Perciò in conclusione, sarebbe come dire che, se il minore si iscrivesse ad una palestra e, ad iscriverlo fosse unicamente uno dei genitori affidatari, il contratto sarebbe valido ed efficace sotto il profilo civilistico. Dal punto di vista però della ripetizione della spesa, in assenza di regolamentazione specifica, si potrebbe anche dubitare dell’obbligo di rimborso a carico del genitore che avrebbe dovuto decidere dell’atto ma che in realtà non sia stato neppure informato.
Rimane fermo che, in caso di disaccordo la decisione è rimessa al giudice.

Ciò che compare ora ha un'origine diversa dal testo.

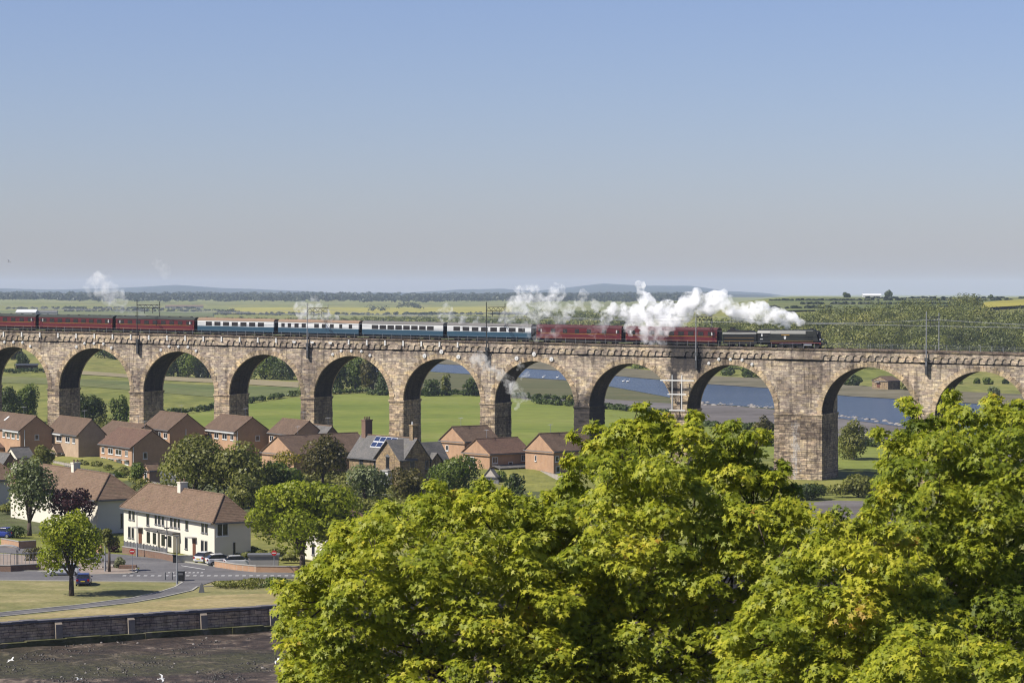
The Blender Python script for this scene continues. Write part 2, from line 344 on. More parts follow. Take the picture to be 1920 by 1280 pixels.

E’ evidente che la soluzione dell’affido condiviso, sotto il profilo della gestione, presuppone indubbiamente una adeguata capacità e maturità dei genitori di interagire per venire incontro alle esigenze del minore, nel rispetto della reciproca riservatezza ed autonomia.
E’ reso palese dalla stessa norma che, per adottare limitazioni al diritto e dovere dei genitori di intrattenere con i figli un rapporto continuativo, è necessario dimostrare che da ciò può derivare pregiudizio al minore.
Il preminente interesse del minore, infatti, cui deve essere conformato il provvedimento del giudice, può considerarsi composto essenzialmente da due elementi: mantenere i legami con la famiglia, a meno che non sia dimostrato che tali legami siano particolarmente inadatti, e potersi sviluppare in un ambiente sano (CEDU: Neulinger c. Svizzera, 6.7.2010; CEDU: Sneersone e Kampanella c. Italia, 12.7.2011).
I genitori, comunque, hanno sempre il diritto di chiedere la revisione dei provvedimenti del giudice concernenti l’affidamento dei figli, il collocamento e i tempi di visita e frequentazione e le disposizioni relative alla misura e alle modalità dell’assegno di mantenimento.